▸ Problem requirements
Print the listing from its top line through the line containing "return np.array([w.x *", nothing more, and leave out the pictures.

■ ■ ■ ■

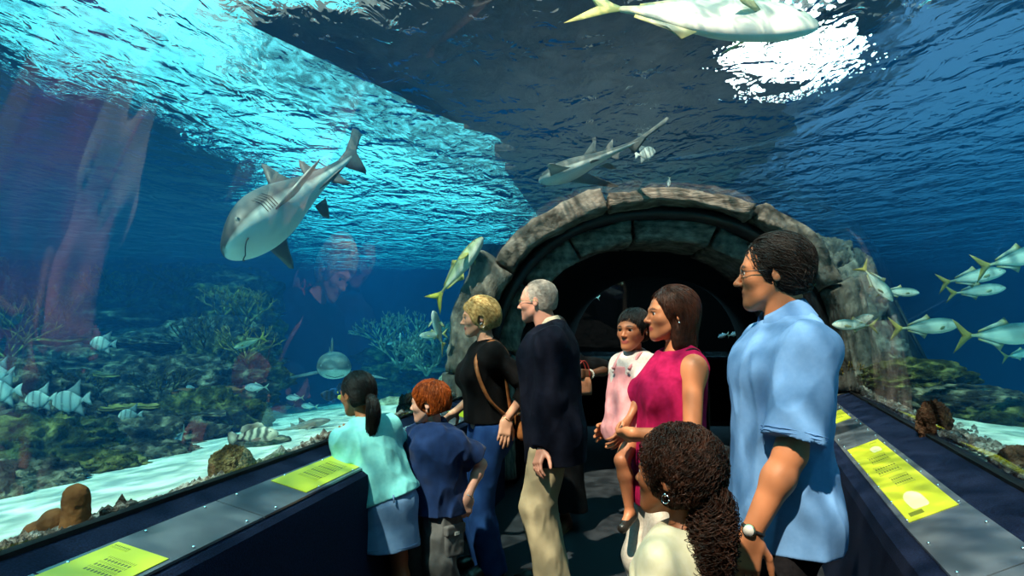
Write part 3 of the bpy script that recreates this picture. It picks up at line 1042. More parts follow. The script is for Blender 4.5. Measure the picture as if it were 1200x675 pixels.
class Body:
    """A posed human in its own frame: faces -Y, its left is +X, up +Z."""

    def __init__(s, loc, face, H, hs=None, sex='m', lean=0, side=0, pyaw=0, cyaw=0, clean=None, hyaw=0, hpitch=0, hroll=0, build=1.0, pel_h=None, pel_off=(0, 0), neck_fwd=0.02):
        s.loc = Vector(loc)
        s.th = math.atan2(face[0], -face[1])
        s.H = H; s.hs = hs = hs or 0.132 * H
        s.sex = sex; s.b = build
        B = s.B = (H - hs) / 0.87
        R0 = s.R0 = Rz(pyaw) @ Rx(lean) @ Ry(side)
        R1 = s.R1 = Rz(cyaw) @ Rx(lean if clean is None else clean) @ Ry(side)
        P0 = s.P0 = np.array([pel_off[0], pel_off[1], (pel_h if pel_h else .53 * B)])
        s.waist = P0 + R0 @ np.array([0, 0, .085 * B])
        s.chest = s.waist + R1 @ np.array([0, .0, .115 * B])
        s.shc = s.waist + R1 @ np.array([0, .012 * B, .188 * B])
        s.nb = s.waist + R1 @ np.array([0, .016 * B, .222 * B])
        Rh = s.Rh = Rz(hyaw) @ Rx(hpitch) @ Ry(hroll)
        nd = R1 @ np.array([0, -neck_fwd * B * .6, .037 * B])
        s.hc = s.nb + nd + Rh @ np.array([0, -.06 * hs, .47 * hs])
        sw = (.105 if sex == 'm' else .094 if sex == 'f' else .098) * B * (1 + (build - 1) * .5)
        s.sh = {1: s.shc + R1 @ np.array([sw, 0, 0]), -1: s.shc + R1 @ np.array([-sw, 0, 0])}
        s.hip = {1: P0 + R0 @ np.array([.052 * B, 0, -.005 * B]), -1: P0 + R0 @ np.array([-.052 * B, 0, -.005 * B])}
        s.l_ua, s.l_fa, s.l_th, s.l_sh = .178 * B, .15 * B, .245 * B, .245 * B
        s.el = {}; s.wr = {}; s.kn = {}; s.an = {}; s.hand = {}; s.toe = {}
        for sd in (1, -1):
            s.arm(sd, s.sh[sd] + np.array([sd * .03 * B, -.03 * B, -.31 * B]), (0.2 * sd, 1, 0))
            s.leg(sd, (sd * .055 * B, .0, .045 * B))

    # world point -> own frame
    def loc_of(s, w):
        w = Vector(w) - s.loc
        c, n = math.cos(-s.th), math.sin(-s.th)
        return np.array([w.x * c - w.y * n, w.x * n + w.y * c, w.z])

    def arm(s, sd, wrist, pole=(0, 1, 0), fdir=None, palm=None, curl=0.5, thumb=0.4, spread=0.06):
        s.el[sd], s.wr[sd] = ik(s.sh[sd], wrist, s.l_ua, s.l_fa, pole)
        d = s.wr[sd] - s.el[sd]; d /= np.linalg.norm(d)
        fd = d if fdir is None else np.array(fdir, float)
        fd = fd / np.linalg.norm(fd)
        pn = np.array([-sd, 0, 0.]) if palm is None else np.array(palm, float)
        pn = pn - fd * (pn @ fd); pn /= np.linalg.norm(pn)
        s.hand[sd] = (fd, pn, curl, thumb, spread)

    def leg(s, sd, ankle, pole=(0, -1, 0), toe=None):
        s.kn[sd], s.an[sd] = ik(s.hip[sd], ankle, s.l_th, s.l_sh, pole)
        t = np.array([0.18 * sd, -1, 0.] if toe is None else toe, float)
        s.toe[sd] = t / np.linalg.norm(t)

    # ---- primitive groups
    def torso(s, infl=0.0):
        B, b = s.B, s.b; R0, R1 = s.R0, s.R1
        f = s.sex == 'f'; ch = s.sex == 'c'
        q = lambda v: np.array(v, float) * B
        P = [ell(s.P0 + R0 @ q([0, .008, -.005]), q([(.094 if f else .09) * b, .066 * b, .075]), R0, .03 * B, infl=infl),
             ell(s.waist + R0 @ q([0, 0, 0]), q([(.075 if f else .086) * b, .060 * b, .10]), R0, .05 * B, infl=infl),
             ell(s.chest + R1 @ q([0, .004, .0]), q([(.086 if f else .095) * b, .066 * b, .10]), R1, .05 * B, infl=infl),
             ell(s.shc + R1 @ q([0, .006, -.022]), q([(.105 if s.sex == 'm' else .092) * b, .050 * b, .045]), R1, .04 * B, infl=infl)]
        for sd in (1, -1):
            P.append(ell(s.hip[sd] + R0 @ q([.004 * sd, .022, -.015]), q([.05 * b, .05 * b, .06]), R0, .03 * B, infl=infl))
            P.append(cone(s.nb + R1 @ q([sd * .014, .008, -.008]), s.sh[sd] + R1 @ q([-.006 * sd, .004, -.002]), .029 * B * b, .027 * B * b, .03 * B, infl=infl))
            if f: P.append(ell(s.chest + R1 @ q([sd * .042, -.052, -.002]), q([.042, .042, .042]), R1, .025 * B, infl=infl))
            elif not ch: P.append(ell(s.chest + R1 @ q([sd * .04, -.035, .028]), q([.05 * b, .032, .04]), R1, .03 * B, infl=infl))
        return P

    def neck(s, infl=0.0):
        B = s.B
        r = (.034 if s.sex == 'm' else .028) * B
        top = s.hc + s.Rh @ (np.array([0, .10, -.26]) * s.hs)
        return [cone(s.nb - s.R1 @ np.array([0, 0, .03 * B]), top, r * 1.12, r * .98, .02 * B, infl=infl)]

    def upper_arm(s, sd, infl=0.0, upto=1.0, cut=False, grow=0.0):
        B, b = s.B, s.b
        a, e = s.sh[sd], s.el[sd]
        end = a + (e - a) * upto
        r0 = .031 * B * b * (1 if s.sex == 'm' else .88); r1 = r0 * (1 - .2 * upto)
        dl = ell(a - np.array([0, 0, .012 * B]), np.array([.033, .034, .045]) * B * b * (1 if s.sex == 'm' else .86), None, .025 * B, infl=infl)
        return [dl, cone(a, end, r0, r1 + grow, .02 * B, cut=cut, infl=infl)]

    def lower_arm(s, sd, infl=0.0, upto=1.0, cut=False, r_end=None):
        B, b = s.B, s.b
        g = 1 if s.sex == 'm' else .86
        e, w = s.el[sd], s.wr[sd]
        mid = e + (w - e) * .3
        end = e + (w - e) * upto
        if upto < .35: return [cone(e, end, .0255 * B * b * g, .026 * B * b * g, .015 * B, infl=infl, cut=cut)]
        return [cone(e, mid, .0245 * B * b * g, .0255 * B * b * g, .015 * B, infl=infl),
                cone(mid, end, .0255 * B * b * g, (r_end or .0165 * B * (b + 1) / 2 * g), .015 * B, infl=infl, cut=cut)]

    def handp(s, sd):
        fd, pn, curl, thumb, spread = s.hand[sd]
        L = s.hs * .80                       # hand length, a little under the face
        w = s.wr[sd]
        sid = np.cross(fd, pn) * sd          # towards the thumb for either hand
        sid = sid / np.linalg.norm(sid)
        M = np.stack([sid, fd, pn], 1)
        P = [cone(w - fd * .02 * L, w + fd * .12 * L, .135 * L, .14 * L, .02, flat=(pn, .72)),
             rbox(w + fd * .28 * L, np.array([.21, .25, .075]) * L, M, .07 * L, .018)]
        lens = [.40, .46, .43, .34]
        for i, ln in enumerate(lens):
            o = (.155 - .105 * i) * L
            base = w + fd * (.50 - .02 * abs(i - 1.2)) * L + sid * o
            dirv = fd + sid * spread * (1.5 - i)
            dirv /= np.linalg.norm(dirv)
            p = base - fd * .06 * L; q = base; r = .052 * L
            P.append(cone(p, q, r, r, .004))
            ang = 0
            for j, fr in enumerate((.45, .32, .23)):
                ang += curl * (0.75, 0.95, 0.6)[j] * (1 + .08 * i)
                dd = dirv * math.cos(ang) + pn * math.sin(ang)
                nx = q + dd * ln * fr * L
                P.append(cone(q, nx, r, r * .9, .002)); q = nx; r *= .9
        tb = w + fd * .14 * L + sid * .17 * L + pn * .03 * L
        d1 = fd * .62 + sid * (.78 - thumb * .55) + pn * (.15 + .6 * thumb); d1 /= np.linalg.norm(d1)
        t1 = tb + d1 * .22 * L
        d2 = fd * .8 + sid * (.45 - thumb * .55) + pn * (.15 + .7 * thumb); d2 /= np.linalg.norm(d2)
        t2 = t1 + d2 * .17 * L; t3 = t2 + (d2 + fd * .2) / np.linalg.norm(d2 + fd * .2) * .12 * L
        P += [cone(tb, t1, .085 * L, .062 * L, .012), cone(t1, t2, .06 * L, .055 * L, .003), cone(t2, t3, .055 * L, .046 * L, .003)]
        return P

    def legs(s, infl=0.0, upto=1.0, only=None):
        B, b = s.B, s.b; P = []
        for sd in (1, -1):
            h, k, a = s.hip[sd], s.kn[sd], s.an[sd]
            P.append(cone(h, k, .052 * B * b, .034 * B * b, .025 * B, infl=infl))
            c = k + (a - k) * .3 + np.array([0, .008 * B, 0])
            P.append(cone(k, c, .033 * B * b, .034 * B * b, .015 * B, infl=infl))
            P.append(cone(c, a, .034 * B * b, .020 * B, .015 * B, infl=infl))
        return P

    def foot(s, sd, infl=0.0):
        B = s.B; a = s.an[sd]; t = s.toe[sd]
        heel = np.array([a[0], a[1], .024 * B]) - t * .022 * B
        ball_ = np.array([a[0], a[1], .018 * B]) + t * .08 * B
        tip = np.array([a[0], a[1], .014 * B]) + t * .118 * B
        return [cone(a, heel, .021 * B, .024 * B, .015 * B, infl=infl), cone(heel, ball_, .024 * B, .020 * B, .015 * B, infl=infl),
                cone(ball_, tip, .024 * B, .017 * B, .012 * B, flat=((0, 0, 1), .62), infl=infl), cone(a, ball_, .022 * B, .018 * B, .02 * B, infl=infl)]

    def hp(s, v):
        return s.hc + s.Rh @ (np.array(v, float) * s.hs)

    def head(s):
        h = s.hs; M = s.Rh
        ch = s.sex == 'c'
        fem = s.sex == 'f'
        E = lambda c, r, k=.05, op='u': ell(s.hp(c), np.array(r) * h, M, k * h, op)
        C = lambda a, b, ra, rb, k=.05, op='u': cone(s.hp(a), s.hp(b), ra * h, rb * h, k * h, op=op)
        jw = .19 if s.sex == 'm' else .165
        P = [E((0, .075, .135), (.322, .405, .365)),
             E((0, -.13, .05), (.275, .255, .34), .12),
             E((0, -.155, -.10), (.245, .235, .31), .10),
             E((0, -.20, -.27), (jw, .18, .18), .10),
             E((0, -.315, -.405), (.085 if not fem else .07, .082, .078), .12)]
        for x in (1, -1):
            P += [E((x * .17, -.265, -.085), (.09, .085, .085), .09),
                  C((x * .205, .02, -.17), (x * .08, -.28, -.395), .065, .055, .10),
                  C((x * .03, -.372, .085), (x * .20, -.305, .09), .035, .03, .08)]
            P.append(E((x * .135, -.43, .022), (.08, .07, .048), .05, 's'))
            P += [E((x * .135, -.326, .064), (.084, .062, .034), .015), E((x * .135, -.320, -.022), (.08, .056, .027), .015)]
        nl = .62 if ch else (.85 if fem else 1.0)
        P += [C((0, -.365, .055), (0, -.40 - .085 * nl, -.095), .026, .036, .04), E((0, -.395 - .085 * nl, -.115), (.043, .045, .036), .03)]
        for x in (1, -1):
            P.append(E((x * .05, -.40 - .02 * nl, -.125), (.03, .042, .03), .02))
        P += [E((0, -.382, -.232), (.095, .034, .022), .03), E((0, -.375, -.276), (.08, .036, .027), .03),
              E((0, -.425, -.254), (.09, .03, .005), .010, 's')]
        for x in (1, -1):
            Me = M @ Rz(x * 24) @ Rx(-12)
            P.append(ell(s.hp((x * .335, .075, -.01)), np.array([.026, .08, .13]) * h, Me, .02 * h))
            P.append(ell(s.hp((x * .366, .055, .0)), np.array([.018, .045, .08]) * h, Me, .015 * h, 's'))
        return P

    def skin_col(s, base, lip, brow, blush=None):
        base = np.array(base); lip = np.array(lip); brow = np.array(brow)

        def fn(V):
            L = ((V - s.hc) @ s.Rh) / s.hs
            c = np.tile(base, (len(V), 1))
            n = fbm(V, 30, 2)[:, None]
            c = c * (1 + .05 * n)
            front = (L[:, 1] < -.25)
            dl = ((L[:, 0] / .105) ** 2 + ((L[:, 2] + .256) / .05) ** 2)
            w = np.clip((1.25 - dl) * 3, 0, 1) * front
            c = c * (1 - w[:, None]) + lip * w[:, None]
            for x in (1, -1):
                ex = (L[:, 0] - x * .145) / .10; ez = (L[:, 2] - .115 + .035 * np.abs(L[:, 0] - x * .12) / .1 * .6) / .022
                w = np.clip((1.1 - ex ** 2 - ez ** 2) * 2, 0, 1) * front * .85
                c = c * (1 - w[:, None]) + brow * w[:, None]
                # lash line
                ex = (L[:, 0] - x * .135) / .085; ez = (L[:, 2] - .055) / .014
                w = np.clip((1.1 - ex ** 2 - ez ** 2) * 2, 0, 1) * front * .6
                c = c * (1 - w[:, None]) + brow * w[:, None]
                ex = (L[:, 0] - x * .18) / .12; ez = (L[:, 2] + .1) / .11
                w = np.clip(1 - ex ** 2 - ez ** 2, 0, 1) * front * .25
                red = c * np.array([1.12, .86, .82])
                c = c * (1 - w[:, None]) + red * w[:, None]
            return np.clip(c, 0, 1)
        return fn

    def eyes(s, root, iris=(0.05, 0.03, 0.015), gaze=(0, -1, 0)):
        g = np.array(gaze, float); g /= np.linalg.norm(g)
        for x in (1, -1):
            mb = MB().ball((0, 0, 0), 1, 20, 14)
            V = np.array(mb.v); d = V @ g
            cols = np.where(d[:, None] > .90, np.array([.008, .006, .006]), np.where(d[:, None] > .66, np.array(iris), np.array([.78, .76, .74])))
            V = s.hp((x * .135, -.312, .022)) + (V * .070 * s.hs) @ s.Rh.T
            meshobj('eye', V.astype(np.float32), np.array([list(q) if len(q) == 4 else [q[0], q[1], q[2], q[2]] for q in mb.f]) if False else mb.f, M_EYE, root, True, cols) if False else \
                setattr_eye(V, mb.f, cols, root)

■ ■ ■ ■

▸ Answer to this problem
Write part 3 of the bpy script that recreates this picture. It picks up at line 1042. More parts follow. The script is for Blender 4.5. Measure the picture as if it were 1200x675 pixels.
class Body:
    """A posed human in its own frame: faces -Y, its left is +X, up +Z."""

    def __init__(s, loc, face, H, hs=None, sex='m', lean=0, side=0, pyaw=0, cyaw=0, clean=None, hyaw=0, hpitch=0, hroll=0, build=1.0, pel_h=None, pel_off=(0, 0), neck_fwd=0.02):
        s.loc = Vector(loc)
        s.th = math.atan2(face[0], -face[1])
        s.H = H; s.hs = hs = hs or 0.132 * H
        s.sex = sex; s.b = build
        B = s.B = (H - hs) / 0.87
        R0 = s.R0 = Rz(pyaw) @ Rx(lean) @ Ry(side)
        R1 = s.R1 = Rz(cyaw) @ Rx(lean if clean is None else clean) @ Ry(side)
        P0 = s.P0 = np.array([pel_off[0], pel_off[1], (pel_h if pel_h else .53 * B)])
        s.waist = P0 + R0 @ np.array([0, 0, .085 * B])
        s.chest = s.waist + R1 @ np.array([0, .0, .115 * B])
        s.shc = s.waist + R1 @ np.array([0, .012 * B, .188 * B])
        s.nb = s.waist + R1 @ np.array([0, .016 * B, .222 * B])
        Rh = s.Rh = Rz(hyaw) @ Rx(hpitch) @ Ry(hroll)
        nd = R1 @ np.array([0, -neck_fwd * B * .6, .037 * B])
        s.hc = s.nb + nd + Rh @ np.array([0, -.06 * hs, .47 * hs])
        sw = (.105 if sex == 'm' else .094 if sex == 'f' else .098) * B * (1 + (build - 1) * .5)
        s.sh = {1: s.shc + R1 @ np.array([sw, 0, 0]), -1: s.shc + R1 @ np.array([-sw, 0, 0])}
        s.hip = {1: P0 + R0 @ np.array([.052 * B, 0, -.005 * B]), -1: P0 + R0 @ np.array([-.052 * B, 0, -.005 * B])}
        s.l_ua, s.l_fa, s.l_th, s.l_sh = .178 * B, .15 * B, .245 * B, .245 * B
        s.el = {}; s.wr = {}; s.kn = {}; s.an = {}; s.hand = {}; s.toe = {}
        for sd in (1, -1):
            s.arm(sd, s.sh[sd] + np.array([sd * .03 * B, -.03 * B, -.31 * B]), (0.2 * sd, 1, 0))
            s.leg(sd, (sd * .055 * B, .0, .045 * B))

    # world point -> own frame
    def loc_of(s, w):
        w = Vector(w) - s.loc
        c, n = math.cos(-s.th), math.sin(-s.th)
        return np.array([w.x * c - w.y * n, w.x * n + w.y * c, w.z])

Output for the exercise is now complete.